And it hasn't even been that long of a wait. Well, life has gotten significantly better since the last post, after a really long drop. Stay tuned for more!
(Infomercial break)
And....we're back. Alright. So, Friday arrived and went and nothing too bad happened. A small get-together was taken held at a friend's apartment, and a not-too-shabby night was had.
Then came Saturday. If depressing stuff makes you vomit, go back to Facebook now.
It started when Jacob and I we're on our way to the Huddle. We locked the door to our apartment, and walked about 10 feet down when a neighbor 3 doors down (an ok band), who happened to be an above average looking girl, looked at me and said "Hi." Now I don't even know this girl, but I returned with the bitchiest sounding "hi" one has ever heard. After this horrifying exchange, Jacob said that the way I said "Hi" made me sound uninterested....which is weird because I'd like to think that I enjoy meeting new people. Anyway, later on we heard about a fire drill in a dorm when a few of our friends reside. Jacob said I should text them to see if they were alright, but I replied with a friendly "No, because I don't really care."
At this point, Jacob stopped me and said, "It seems like you don't give a fuck about anything anymore. Like last year, you cared about everything and now, you've changed."
At this point I'm freaked out right? I mean, who wouldn't be?
Later on that night, Jordan seemed to hint that he wanted me to talk to Jacob about helping out more around the apartment, and whatever he was trying to say, I pretty much threw it right back at his face, telling him that I didn't want anymore drama in my life than there already was.

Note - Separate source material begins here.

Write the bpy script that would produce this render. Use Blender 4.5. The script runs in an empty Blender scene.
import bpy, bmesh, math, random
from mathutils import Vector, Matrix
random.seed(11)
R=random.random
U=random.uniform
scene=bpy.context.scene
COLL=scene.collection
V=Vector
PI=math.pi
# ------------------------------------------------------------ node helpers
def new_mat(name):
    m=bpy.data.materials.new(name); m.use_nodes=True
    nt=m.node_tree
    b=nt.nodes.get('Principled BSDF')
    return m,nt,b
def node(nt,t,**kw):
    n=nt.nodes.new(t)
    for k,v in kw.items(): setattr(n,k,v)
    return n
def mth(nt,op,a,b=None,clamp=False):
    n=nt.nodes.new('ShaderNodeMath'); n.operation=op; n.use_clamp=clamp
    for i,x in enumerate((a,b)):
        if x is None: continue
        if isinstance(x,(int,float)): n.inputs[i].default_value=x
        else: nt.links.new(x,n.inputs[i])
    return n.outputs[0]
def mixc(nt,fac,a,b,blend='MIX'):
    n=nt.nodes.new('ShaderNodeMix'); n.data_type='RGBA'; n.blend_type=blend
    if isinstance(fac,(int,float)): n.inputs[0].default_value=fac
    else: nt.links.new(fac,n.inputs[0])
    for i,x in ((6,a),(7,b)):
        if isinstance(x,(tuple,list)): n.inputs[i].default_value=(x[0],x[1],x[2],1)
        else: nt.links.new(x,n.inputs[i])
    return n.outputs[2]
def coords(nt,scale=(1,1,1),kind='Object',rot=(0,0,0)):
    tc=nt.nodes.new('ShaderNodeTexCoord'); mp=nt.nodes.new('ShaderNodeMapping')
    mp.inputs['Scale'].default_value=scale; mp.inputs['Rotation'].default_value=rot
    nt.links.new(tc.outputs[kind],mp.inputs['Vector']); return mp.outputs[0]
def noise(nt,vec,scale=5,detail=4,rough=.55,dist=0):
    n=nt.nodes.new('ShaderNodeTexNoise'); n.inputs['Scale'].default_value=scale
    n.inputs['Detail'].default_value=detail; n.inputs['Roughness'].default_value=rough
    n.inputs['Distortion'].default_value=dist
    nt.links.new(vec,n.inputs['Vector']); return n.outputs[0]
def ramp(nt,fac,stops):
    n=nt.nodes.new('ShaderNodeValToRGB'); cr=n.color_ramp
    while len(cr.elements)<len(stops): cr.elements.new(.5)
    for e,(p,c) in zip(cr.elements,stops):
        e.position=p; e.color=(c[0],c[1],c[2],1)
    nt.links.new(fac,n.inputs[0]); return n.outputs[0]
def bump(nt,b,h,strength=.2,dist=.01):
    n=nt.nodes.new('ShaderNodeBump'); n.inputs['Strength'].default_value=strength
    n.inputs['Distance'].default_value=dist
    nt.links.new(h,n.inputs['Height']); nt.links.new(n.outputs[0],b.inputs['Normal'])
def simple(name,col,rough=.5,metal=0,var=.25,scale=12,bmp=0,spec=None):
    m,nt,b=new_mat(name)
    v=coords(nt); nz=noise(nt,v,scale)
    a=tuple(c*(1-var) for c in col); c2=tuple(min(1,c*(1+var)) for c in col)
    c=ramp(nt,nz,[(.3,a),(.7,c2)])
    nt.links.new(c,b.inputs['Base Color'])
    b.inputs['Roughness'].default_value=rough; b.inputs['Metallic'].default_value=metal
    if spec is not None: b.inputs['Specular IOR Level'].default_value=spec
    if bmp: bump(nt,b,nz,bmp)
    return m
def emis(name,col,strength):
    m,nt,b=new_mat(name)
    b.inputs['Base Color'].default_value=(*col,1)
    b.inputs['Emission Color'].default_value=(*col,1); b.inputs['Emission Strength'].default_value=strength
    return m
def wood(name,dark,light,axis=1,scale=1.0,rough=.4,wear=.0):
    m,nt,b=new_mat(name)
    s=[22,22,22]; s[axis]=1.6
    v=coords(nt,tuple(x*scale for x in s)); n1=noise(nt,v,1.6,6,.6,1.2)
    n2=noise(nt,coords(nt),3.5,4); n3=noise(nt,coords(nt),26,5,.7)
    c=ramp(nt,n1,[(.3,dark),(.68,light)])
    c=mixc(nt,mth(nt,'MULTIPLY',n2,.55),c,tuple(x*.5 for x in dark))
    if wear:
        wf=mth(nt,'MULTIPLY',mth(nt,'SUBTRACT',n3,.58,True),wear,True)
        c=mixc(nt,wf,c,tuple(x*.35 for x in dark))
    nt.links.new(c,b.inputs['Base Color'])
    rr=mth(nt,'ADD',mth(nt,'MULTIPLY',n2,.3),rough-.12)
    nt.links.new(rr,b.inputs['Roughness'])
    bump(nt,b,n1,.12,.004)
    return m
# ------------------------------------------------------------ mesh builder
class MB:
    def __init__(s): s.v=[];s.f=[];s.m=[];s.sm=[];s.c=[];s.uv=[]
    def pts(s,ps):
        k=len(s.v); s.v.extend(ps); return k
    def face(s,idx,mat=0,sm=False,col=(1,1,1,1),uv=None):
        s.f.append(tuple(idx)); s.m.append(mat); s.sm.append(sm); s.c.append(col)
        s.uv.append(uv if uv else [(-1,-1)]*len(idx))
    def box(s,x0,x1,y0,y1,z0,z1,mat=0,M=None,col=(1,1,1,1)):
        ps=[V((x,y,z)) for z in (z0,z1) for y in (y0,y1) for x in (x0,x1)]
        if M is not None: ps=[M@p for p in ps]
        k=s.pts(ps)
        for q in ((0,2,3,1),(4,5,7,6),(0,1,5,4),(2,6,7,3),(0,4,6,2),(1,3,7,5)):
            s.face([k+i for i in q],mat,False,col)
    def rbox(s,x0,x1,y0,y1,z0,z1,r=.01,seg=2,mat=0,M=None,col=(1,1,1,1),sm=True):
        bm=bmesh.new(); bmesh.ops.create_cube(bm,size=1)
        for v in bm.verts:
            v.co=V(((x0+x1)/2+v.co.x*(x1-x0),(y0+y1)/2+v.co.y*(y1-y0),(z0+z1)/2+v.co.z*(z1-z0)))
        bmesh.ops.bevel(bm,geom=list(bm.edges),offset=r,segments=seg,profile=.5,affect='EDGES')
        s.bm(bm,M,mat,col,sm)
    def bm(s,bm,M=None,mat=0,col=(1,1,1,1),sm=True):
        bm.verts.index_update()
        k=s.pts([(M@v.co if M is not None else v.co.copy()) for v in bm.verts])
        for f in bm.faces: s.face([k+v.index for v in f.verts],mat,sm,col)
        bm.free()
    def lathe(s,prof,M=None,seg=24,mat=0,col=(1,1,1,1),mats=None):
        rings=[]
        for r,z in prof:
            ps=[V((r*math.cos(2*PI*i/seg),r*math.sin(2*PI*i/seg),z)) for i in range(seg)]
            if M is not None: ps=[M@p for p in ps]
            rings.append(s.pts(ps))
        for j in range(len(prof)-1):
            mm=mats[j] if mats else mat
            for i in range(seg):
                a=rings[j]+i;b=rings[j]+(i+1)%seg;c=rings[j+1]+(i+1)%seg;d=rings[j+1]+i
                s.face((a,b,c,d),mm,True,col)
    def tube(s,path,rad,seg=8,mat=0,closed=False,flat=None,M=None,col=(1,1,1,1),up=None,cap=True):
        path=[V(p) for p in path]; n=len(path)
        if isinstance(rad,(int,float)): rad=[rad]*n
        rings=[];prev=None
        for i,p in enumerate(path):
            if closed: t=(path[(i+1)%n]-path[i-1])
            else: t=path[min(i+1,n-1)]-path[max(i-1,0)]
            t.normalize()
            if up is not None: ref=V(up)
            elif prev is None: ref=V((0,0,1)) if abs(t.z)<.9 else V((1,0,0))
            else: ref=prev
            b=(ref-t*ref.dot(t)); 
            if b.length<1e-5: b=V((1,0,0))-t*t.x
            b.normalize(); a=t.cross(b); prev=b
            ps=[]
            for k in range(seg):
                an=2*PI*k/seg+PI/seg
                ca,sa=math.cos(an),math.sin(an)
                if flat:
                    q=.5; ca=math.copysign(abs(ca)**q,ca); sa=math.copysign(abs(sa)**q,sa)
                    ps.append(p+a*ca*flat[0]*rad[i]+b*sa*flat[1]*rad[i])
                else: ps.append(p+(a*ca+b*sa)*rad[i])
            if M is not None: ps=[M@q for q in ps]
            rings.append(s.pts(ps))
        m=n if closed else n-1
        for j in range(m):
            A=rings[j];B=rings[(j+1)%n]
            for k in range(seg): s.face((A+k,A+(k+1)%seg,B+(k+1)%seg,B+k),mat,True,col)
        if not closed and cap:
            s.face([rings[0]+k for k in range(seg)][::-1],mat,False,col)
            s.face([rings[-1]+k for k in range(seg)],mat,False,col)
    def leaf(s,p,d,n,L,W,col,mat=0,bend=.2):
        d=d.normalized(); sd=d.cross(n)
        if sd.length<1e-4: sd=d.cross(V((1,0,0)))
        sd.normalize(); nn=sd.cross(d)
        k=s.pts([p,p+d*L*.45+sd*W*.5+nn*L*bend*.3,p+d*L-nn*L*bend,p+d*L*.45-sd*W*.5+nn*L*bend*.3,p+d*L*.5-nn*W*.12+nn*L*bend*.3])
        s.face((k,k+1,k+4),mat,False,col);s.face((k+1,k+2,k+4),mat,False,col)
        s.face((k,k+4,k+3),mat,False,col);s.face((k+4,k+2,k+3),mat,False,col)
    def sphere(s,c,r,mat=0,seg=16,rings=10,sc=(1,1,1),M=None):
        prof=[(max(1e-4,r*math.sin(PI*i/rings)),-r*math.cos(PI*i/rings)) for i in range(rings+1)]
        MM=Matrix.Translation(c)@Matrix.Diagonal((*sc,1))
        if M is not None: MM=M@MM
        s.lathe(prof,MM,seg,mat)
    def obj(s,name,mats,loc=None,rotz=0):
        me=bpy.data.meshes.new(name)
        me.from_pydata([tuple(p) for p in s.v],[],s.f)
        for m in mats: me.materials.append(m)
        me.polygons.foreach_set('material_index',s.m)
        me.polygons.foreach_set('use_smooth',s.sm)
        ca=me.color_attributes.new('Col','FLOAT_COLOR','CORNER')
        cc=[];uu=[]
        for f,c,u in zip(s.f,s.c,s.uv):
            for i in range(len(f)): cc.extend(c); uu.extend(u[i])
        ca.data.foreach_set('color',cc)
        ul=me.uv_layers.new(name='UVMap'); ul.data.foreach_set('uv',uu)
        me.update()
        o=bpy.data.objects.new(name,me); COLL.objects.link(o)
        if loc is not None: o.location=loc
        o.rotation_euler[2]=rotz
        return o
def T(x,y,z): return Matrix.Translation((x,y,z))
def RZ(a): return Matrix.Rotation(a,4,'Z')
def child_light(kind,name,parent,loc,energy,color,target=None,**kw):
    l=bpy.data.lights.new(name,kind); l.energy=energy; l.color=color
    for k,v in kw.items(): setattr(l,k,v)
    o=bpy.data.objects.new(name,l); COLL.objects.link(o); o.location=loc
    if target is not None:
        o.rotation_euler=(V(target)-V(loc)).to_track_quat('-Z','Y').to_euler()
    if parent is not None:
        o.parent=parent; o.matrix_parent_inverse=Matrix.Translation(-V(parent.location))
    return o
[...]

Sunday, I felt bad about everything that I had done and about the "fucks" that I didn't give, but my bad mood continued.
Emotional Deterioration.
Then a wise friend called me, and told me about variables. If you know me, you know that I've gotten my nut off talking about this for the past two days, but it really makes sense if you listen. Throughout our lives, everyday, there are variables that add up to the end result that you get at the conclusion of every day. If you are unhappy with you're end result, you change your variables. It sounds simple, but I think that the reason I had become so upset is that last year, I went through a steady routine every week (you don't need to know the details. If it bothers you, ask me). Going into this year, I was excited about the possibility of my routine being different than it was the previous year. Well, it had been a month already, and no change was in sight. But ever since that phone call with my friend, I feel like the power of change is in me, and nothing is going to happen unless I work for the change.
People get up out of bed everyday, and say they're going to change their lives, and they do nothing (with the exception of Dave, he's gonna do something). You know why? Because "hoping" something and "doing" something are two different things (call me crazy). Hoping that she'll facebook chat you will have you staring at the computer screen for hours and hours at night and leave you tired and lonely. Realizing there are many other special people you will interact with in this life, going out into the real world, meeting someone new, falling in love, getting married, starting a family, watching your kids grow, retiring before your 65, watching your grandchildren grow, and sitting back in a chair, taking a big sigh, and saying "You did it, Ev." is DOING something.
Whew. I'm at a loss of breath now. I'm sorry about the whole autobiographical nonsense in the beginning, but I hope you see the connection.
Hoping that my old routine would change going into this year got me, quite possible, the closest to depression that I will hopefully ever be.
Now its time to go do something about it.